(Instructions to follow):
Return exactly and only these lines: the first of the listing through the one containing "COL = S.collection".

(Items from a data source):
## Begin
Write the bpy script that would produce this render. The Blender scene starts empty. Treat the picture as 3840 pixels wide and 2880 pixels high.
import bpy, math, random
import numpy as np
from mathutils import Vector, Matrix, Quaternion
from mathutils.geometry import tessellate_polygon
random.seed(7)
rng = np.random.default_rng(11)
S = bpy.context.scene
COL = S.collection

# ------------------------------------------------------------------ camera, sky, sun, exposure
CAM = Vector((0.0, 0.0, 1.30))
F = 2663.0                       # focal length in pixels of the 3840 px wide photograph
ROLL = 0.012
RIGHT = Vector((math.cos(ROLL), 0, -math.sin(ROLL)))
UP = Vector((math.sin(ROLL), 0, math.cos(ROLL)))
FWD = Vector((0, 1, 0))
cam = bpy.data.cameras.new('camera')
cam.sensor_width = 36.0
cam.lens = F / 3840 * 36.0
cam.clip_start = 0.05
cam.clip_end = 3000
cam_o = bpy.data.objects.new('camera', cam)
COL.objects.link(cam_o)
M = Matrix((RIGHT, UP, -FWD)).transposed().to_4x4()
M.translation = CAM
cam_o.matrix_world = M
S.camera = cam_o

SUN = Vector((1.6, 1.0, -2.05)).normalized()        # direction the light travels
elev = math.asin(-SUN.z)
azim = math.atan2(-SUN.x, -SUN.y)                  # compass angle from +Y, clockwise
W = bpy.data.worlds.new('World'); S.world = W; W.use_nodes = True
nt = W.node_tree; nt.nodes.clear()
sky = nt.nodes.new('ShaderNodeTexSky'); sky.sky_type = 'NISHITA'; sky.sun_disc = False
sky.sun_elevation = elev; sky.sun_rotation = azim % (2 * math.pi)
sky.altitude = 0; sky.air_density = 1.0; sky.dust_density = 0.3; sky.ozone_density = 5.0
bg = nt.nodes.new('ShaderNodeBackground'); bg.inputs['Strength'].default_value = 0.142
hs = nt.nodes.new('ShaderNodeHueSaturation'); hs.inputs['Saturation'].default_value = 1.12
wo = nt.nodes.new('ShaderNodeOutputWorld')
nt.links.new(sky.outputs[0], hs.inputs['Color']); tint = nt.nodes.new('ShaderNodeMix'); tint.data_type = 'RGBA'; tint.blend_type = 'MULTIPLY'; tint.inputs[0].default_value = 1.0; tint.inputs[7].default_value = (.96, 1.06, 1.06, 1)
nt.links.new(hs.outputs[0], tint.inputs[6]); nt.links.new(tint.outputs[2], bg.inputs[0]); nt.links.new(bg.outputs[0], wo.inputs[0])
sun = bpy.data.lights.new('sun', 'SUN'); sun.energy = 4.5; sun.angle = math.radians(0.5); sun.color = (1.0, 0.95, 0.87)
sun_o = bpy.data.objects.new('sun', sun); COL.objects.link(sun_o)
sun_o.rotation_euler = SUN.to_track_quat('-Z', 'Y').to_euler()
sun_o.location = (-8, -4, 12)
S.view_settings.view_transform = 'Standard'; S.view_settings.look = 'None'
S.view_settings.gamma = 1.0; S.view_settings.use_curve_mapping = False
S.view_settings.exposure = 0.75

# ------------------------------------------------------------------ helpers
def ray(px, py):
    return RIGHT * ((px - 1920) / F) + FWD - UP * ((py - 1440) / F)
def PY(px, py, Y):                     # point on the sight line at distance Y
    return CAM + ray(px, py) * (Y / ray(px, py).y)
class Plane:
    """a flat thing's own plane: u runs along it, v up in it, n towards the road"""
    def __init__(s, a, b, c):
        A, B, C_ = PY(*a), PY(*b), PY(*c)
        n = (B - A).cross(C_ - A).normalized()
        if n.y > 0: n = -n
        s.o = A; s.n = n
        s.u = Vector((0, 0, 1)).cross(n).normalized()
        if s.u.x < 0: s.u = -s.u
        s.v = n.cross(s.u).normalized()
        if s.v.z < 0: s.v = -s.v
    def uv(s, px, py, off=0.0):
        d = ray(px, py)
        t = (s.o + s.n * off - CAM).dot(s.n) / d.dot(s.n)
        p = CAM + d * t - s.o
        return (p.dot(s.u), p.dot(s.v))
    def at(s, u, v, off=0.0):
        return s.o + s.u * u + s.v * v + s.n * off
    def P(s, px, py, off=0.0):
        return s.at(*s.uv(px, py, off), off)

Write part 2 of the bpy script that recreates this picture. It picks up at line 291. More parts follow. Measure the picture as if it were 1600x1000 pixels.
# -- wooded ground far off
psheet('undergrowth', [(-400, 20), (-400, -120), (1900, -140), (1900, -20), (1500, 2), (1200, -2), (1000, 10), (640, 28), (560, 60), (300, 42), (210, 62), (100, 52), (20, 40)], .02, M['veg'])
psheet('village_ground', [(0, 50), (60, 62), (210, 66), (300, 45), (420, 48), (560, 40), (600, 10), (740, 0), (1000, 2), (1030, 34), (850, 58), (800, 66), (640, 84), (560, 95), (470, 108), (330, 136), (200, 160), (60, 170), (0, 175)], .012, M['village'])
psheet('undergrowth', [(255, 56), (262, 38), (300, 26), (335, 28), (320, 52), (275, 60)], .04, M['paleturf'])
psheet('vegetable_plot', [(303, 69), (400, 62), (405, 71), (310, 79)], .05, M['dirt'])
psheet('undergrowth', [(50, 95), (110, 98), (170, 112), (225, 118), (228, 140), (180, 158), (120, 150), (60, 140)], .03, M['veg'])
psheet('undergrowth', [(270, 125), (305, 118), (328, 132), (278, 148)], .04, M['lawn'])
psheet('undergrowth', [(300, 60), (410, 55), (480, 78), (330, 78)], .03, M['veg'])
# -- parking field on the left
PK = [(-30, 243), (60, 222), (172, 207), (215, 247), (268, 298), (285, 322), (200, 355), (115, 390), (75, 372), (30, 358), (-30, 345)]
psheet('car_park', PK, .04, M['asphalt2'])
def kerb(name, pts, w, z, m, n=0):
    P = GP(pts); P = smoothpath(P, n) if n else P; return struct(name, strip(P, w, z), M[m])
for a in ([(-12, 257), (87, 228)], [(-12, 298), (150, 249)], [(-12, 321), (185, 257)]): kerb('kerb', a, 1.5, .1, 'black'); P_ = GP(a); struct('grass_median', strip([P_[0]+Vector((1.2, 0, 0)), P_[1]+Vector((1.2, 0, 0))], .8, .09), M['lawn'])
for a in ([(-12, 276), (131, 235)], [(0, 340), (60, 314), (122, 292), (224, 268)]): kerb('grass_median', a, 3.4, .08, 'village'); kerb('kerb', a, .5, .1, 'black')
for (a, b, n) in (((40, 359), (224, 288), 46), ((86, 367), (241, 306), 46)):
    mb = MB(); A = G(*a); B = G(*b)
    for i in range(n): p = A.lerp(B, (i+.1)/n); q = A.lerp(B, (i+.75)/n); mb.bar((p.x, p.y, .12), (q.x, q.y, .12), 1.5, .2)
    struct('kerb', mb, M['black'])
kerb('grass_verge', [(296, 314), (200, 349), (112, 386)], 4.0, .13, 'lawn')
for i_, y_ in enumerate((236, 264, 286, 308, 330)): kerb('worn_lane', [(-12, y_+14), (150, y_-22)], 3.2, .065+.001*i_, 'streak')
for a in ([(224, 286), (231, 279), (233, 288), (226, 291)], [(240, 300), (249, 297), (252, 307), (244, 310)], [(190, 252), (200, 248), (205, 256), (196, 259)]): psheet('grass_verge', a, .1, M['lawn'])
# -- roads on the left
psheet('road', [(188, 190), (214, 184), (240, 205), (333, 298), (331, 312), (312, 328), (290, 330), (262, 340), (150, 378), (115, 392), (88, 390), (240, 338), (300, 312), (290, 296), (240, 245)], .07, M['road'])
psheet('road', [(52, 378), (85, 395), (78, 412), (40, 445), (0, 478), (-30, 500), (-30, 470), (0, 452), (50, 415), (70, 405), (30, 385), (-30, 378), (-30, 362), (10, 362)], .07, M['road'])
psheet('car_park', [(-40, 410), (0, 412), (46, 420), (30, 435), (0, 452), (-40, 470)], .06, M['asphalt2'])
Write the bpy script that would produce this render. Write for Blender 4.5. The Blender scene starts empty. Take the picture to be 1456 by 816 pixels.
## End
(Output for this task):
Write the bpy script that would produce this render. The Blender scene starts empty. Treat the picture as 3840 pixels wide and 2880 pixels high.
import bpy, math, random
import numpy as np
from mathutils import Vector, Matrix, Quaternion
from mathutils.geometry import tessellate_polygon
random.seed(7)
rng = np.random.default_rng(11)
S = bpy.context.scene
COL = S.collection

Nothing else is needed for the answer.